As the FBI picked off the city family one by one, the silence from Mayor Breed — another Brown protégé — was deafening. And it wasn’t just Breed: Nuru and fellow city family members were corrupt under the noses of four mayors and numerous members of the Board of Supervisors, as well as aides like Hillary Ronen and Connie Chan who became supervisors. Only District 2 supervisor Catherine Stefani and then District 6 supervisor and current California assemblymember Matt Haney seemed genuinely concerned. As the longest-serving supervisor in San Francisco history, perhaps no one has more culpability on the board than Peskin, who has known about Nuru’s ethical issues since those first charges in 2004.

As for city family patriarch Willie Brown, he had the Chronicle to set the record straight on everything from escaping prosecution despite years of corruption allegations to his relationship with now Vice President Kamala Harris. When Harris was briefly the frontrunner in the race to become the 2020 Democratic presidential nominee, Brown wrote a Chronicle op-ed declaring for the record that he and Harris had dated 20 years ago, and he was pretty much responsible for every job she’s had since. There’s nothing honorable about a man who demeans a strong woman by publicizing their history in the bedroom and taking credit for her successes. There’s also nothing honorable about a man who mentors the mighty, from Nuru to Lee to the Kellys to Mayors Breed and now Governor Newsom, and then comes calling for favors. And when they play dirty, get caught, and fall from grace — their careers, their lives, and their families’ lives ruined — he abandons them with a cold-heartedness that would shock a snake in the dead of winter. 
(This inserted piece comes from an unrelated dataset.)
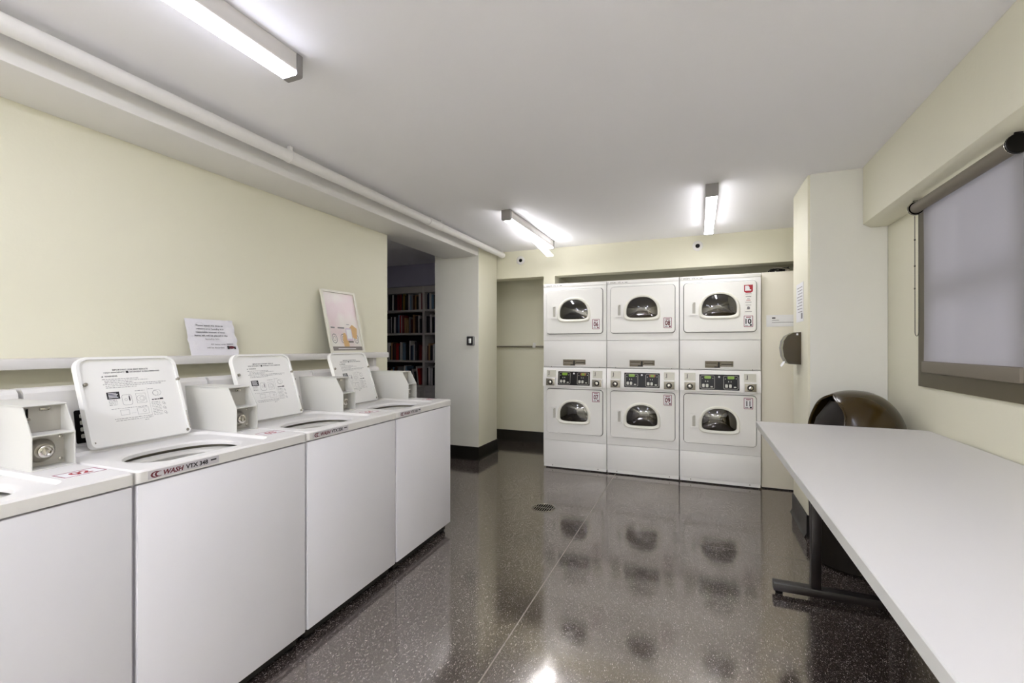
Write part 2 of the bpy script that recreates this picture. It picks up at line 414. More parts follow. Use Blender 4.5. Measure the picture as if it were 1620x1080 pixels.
# (the sagging diffuser glows on every face, so it lights the ceiling too)
# ------------------------------------------------------------ ceiling pipe
cp = thing('ceiling_pipe', (-2.2, 1.8, 2.3), 0, 'long white painted pipe running under the ceiling beside the left beam', 'pipe')
b = MB(M_pipe); b.lathe([(.030, 0), (.034, .004), (.034, 5.12-YB-.15), (.03, 5.12-YB-.145)], (-2.2, YB+.1, 2.395), 'y', 20)
for yy in (3.42,): b.lathe([(.039, 0), (.039, .16)], (-2.2, yy, 2.395), 'y', 20)
rel(b.build('pipe'), cp)
for yy in (.4, 1.95, 3.62, 5.02):
    b = MB(M_pipe); b.box(-2.213, -2.187, yy, yy+.022, 2.425, CZ-.001, .002); b.lathe([(.0355, 0), (.0375, .002), (.0375, .022), (.0355, .024)], (-2.2, yy, 2.395), 'y', 20); rel(b.build('hanger'), cp)

# ------------------------------------------------------------ wall details
def sleeve(x, z, label):
    t = thing('pipe_sleeve', (x, 5.159, z), 0, label, 'wall plate', 'round wall plates on the back header')
    b = MB(M_pipe); b.loft([[(r*math.cos(2*math.pi*i/28), y, r*math.sin(2*math.pi*i/28)) for i in range(28)] for r, y in ((.052, 0), (.052, -.004), (.045, -.009), (.024, -.010), (.022, -.006), (.022, 0))]); b.build('cover_plate', t)
    b = MB(M_black); b.lathe([(.0215, -.001), (.0215, -.004)], (0, 0, 0), 'y', 20); b.build('hole', t)
sleeve(-2.0, 2.336, 'round white wall plate with a dark hole, beside the end of the ceiling pipe')
sleeve(-.008, 2.346, 'round white wall plate with a dark hole, above the middle dryers')
# light switch on the column
t = thing('light_switch', (-2.40, 4.629, 1.355), 0, 'metal light switch box with a white switch on the column', 'light switch')
b = MB(mat('switch_box_grey', srgb(150, 148, 145), .45)); b.prism(rrect(-.045, .045, -.055, .055, .014), fy, -.03, 0); b.build('box', t)
b = MB(M_chrome); b.prism(rrect(-.036, .036, -.047, .047, .006), fy, -.034, -.031); b.build('plate', t)
b = MB(M_paper); b.box(-.012, .014, -.042, -.0345, -.026, .028, .002); b.build('toggle', t)
# rod in the alcove
t = thing('wall_conduit', (-2.15, 5.74, 1.29), 0, 'thin dark pipe running across the alcove wall left of the dryers', 'pipe')
b = MB(M_dsteel); b.lathe([(.012, 0), (.012, .92)], (-.49, 0, 0), 'x', 10); b.build('conduit', t)
b = MB(M_pipe); b.lathe([(.018, -.02), (.02, -.015), (.02, .015), (.018, .02)], (.12, 0, 0), 'x', 12); b.box(.105, .135, -.004, .028, -.02, .05); b.build('coupling', t)
# shelf ledge behind the washers
t = thing('wall_shelf', (-2.575, .8, 1.195), 0, 'long narrow white shelf on the left wall behind the washers', 'shelf')
b = MB(M_washtop); b.box(-2.648, -2.5, YB+.01, 3.27, 1.197, 1.24, .003); rel(b.build('board'), t)
for yy in (-.6, .5, 2.1, 3.14):
    b = MB(M_pipe); b.box(-2.648, -2.56, yy, yy+.035, .95, 1.196, .002); rel(b.build('bracket'), t)
# ------------------------------------------------------------ floor drain
t = thing('floor_drain', (-1.145, 3.465, 0), 0, 'round metal floor drain grate in the dark floor', 'drain')
b = MB(M_dsteel); b.loft([[(r*math.cos(2*math.pi*i/40), r*math.sin(2*math.pi*i/40), z) for i in range(40)] for r, z in ((.097, .0005), (.094, .004), (.086, .0045), (.084, .001))]); b.build('rim', t)
b = MB([mat('drain_black', srgb(6, 5, 5), .9, ior=1.02), M_steel]); b.lathe([(.0855, .0006), (.0855, .0012)], (0, 0, 0), 'z', 40); b.mi = 1
for i in range(-4, 5):
    x = i*.018; hy = math.sqrt(max(0, .084**2-x*x)); b.box(x-.0026, x+.0026, -hy, hy, .0013, .0036)
b.box(-.083, .083, -.003, .003, .0013, .0037); b.build('grate', t)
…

“I’ve been investigated by every agency with initials for a name that’s ever existed, and I came out clean,” Brown crowed in one Chronicle column. Then he dropped the name of City Hall’s most feared man at the time: “I had a long lunch a little while back with U.S. Attorney David Anderson, the top federal prosecutor in San Francisco. Not once did he give so much as a hint he was looking at Nuru or anyone else. Anderson was as cool, friendly and funny as could be, the complete opposite of the stone-faced lawman who rolled out the charges against Nuru … .” Apparently Brown doesn’t worry about the city family turning on him, but he isn’t so sure about Anderson. “I wouldn’t want him as an enemy,” Brown concluded. 

At the age of 90, Brown still keeps his finger on the pulse of City Hall, including the mayoral race coming up this November where his hand-chosen incumbent, London Breed, faces dozens of competitors who believe her record makes her weak enough to beat. In contrast, San Jose mayor Matt Mahan recently ran unopposed, as Breed did in 2019 where she was elected to a full term against five unknown candidates. If Breed loses this fall, for the first time in decades Brown will lose his grip on Room 200. Still, with Anderson replaced as U.S. Attorney by Ismail Ramsey, perceived as a friendlier face to the city family, it is unlikely any of Brown’s disgraced protégés will ever turn on him — despite knowing that Brown is the big bass, and they are just minnows swimming in his murky undertow.